La "sua" Milano
Amore per una città che è stata ma ora appare svanita. Una Milano d’altro spirito e d’altri tempi.
Non era milanese di nascita, ma lo diventa ben presto d’adozione. Frequenta qui il liceo classico Ginnasio Carducci, ed entra a far parte in modo attivo della vita sociale e culturale della città.
Provenendo dalla provincia, viene subito attirato dalle occasioni che Milano offriva. "Il piccolo centro gli stava stretto, mentre la metropoli gli consentiva l’anonimato, la possibilità di una vita segreta, clandestina". Amava gli stimoli e le possibilità di cui la città era ricca, "amava corso San Gottardo dove dietro ai portoni scopri cortili, interi paesi con negozi e ballatoi e Corso Buenos Aires perché gli ricordava le ramblas spagnole".
Passava il suo tempo a visitare cortili nascosti, giardini segreti, angoli di campagna in piena città.

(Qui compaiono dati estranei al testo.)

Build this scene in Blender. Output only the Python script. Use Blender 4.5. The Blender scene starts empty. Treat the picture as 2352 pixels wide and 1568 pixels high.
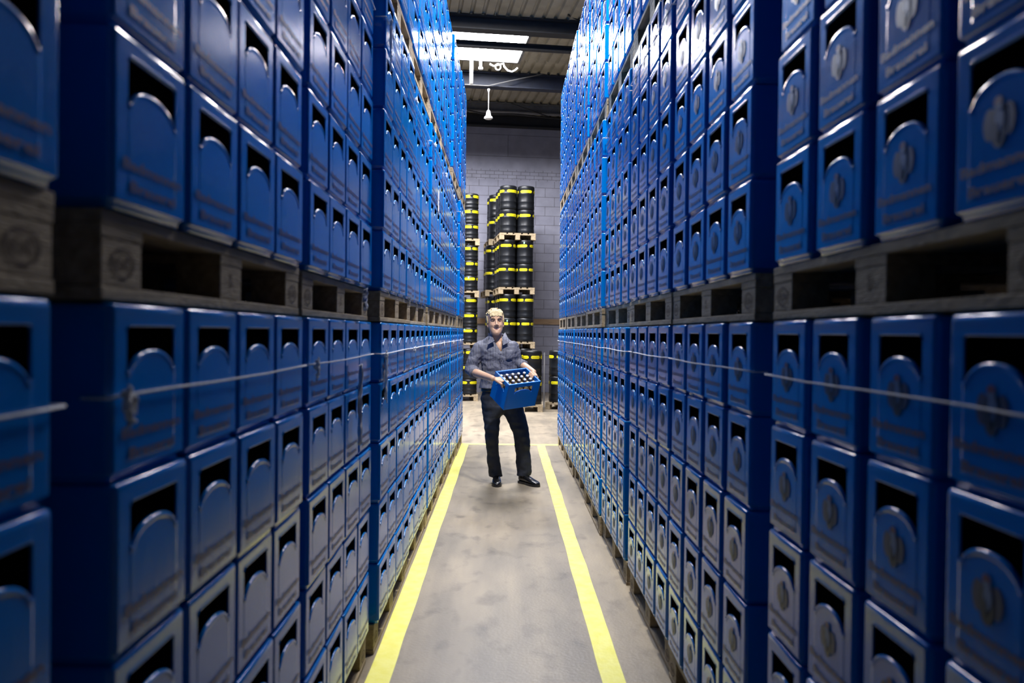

Difendeva le librerie tradizionali, i mercatini sui navigli, le trattorie, i laboratori artigianali e le macellerie, ormai quasi cancellate in nome del progresso.
Era attratto dallo spirito della Milano illuminista, dalla vivacità della Milano medievale, le cui meraviglie descritte da Bonvesin da la Riva, proprio lui aveva tradotto con passione. Aveva vissuto l’apice di una città all’avanguardia ed ora doveva constatarne il declino in atto. Un declino culturale e sociale iniziato negli anni Settanta, che lo aveva portato a girare a largo dalla zona di Brera, tradita e trasfigurata per ragioni affaristiche, spopolata dagli artigiani e dagli artisti sostituiti dagli uffici e dagli atelier. E anche "i navigli erano diventati una falsa meta turistica, un polo di attrazione per i divertimenti notturni ma senza piú autenticità".
Amava una Milano altra, una Milano senza traffico e senza inquinamento. Una Milano dall’accesa vita di quartiere, una città d’arte e di cultura. Una città che pian piano è scomparsa ma che Pontiggia conservava nel cuore e che ricordava di tanto in tanto sfogliando libri d’arte e fotografie d’epoca.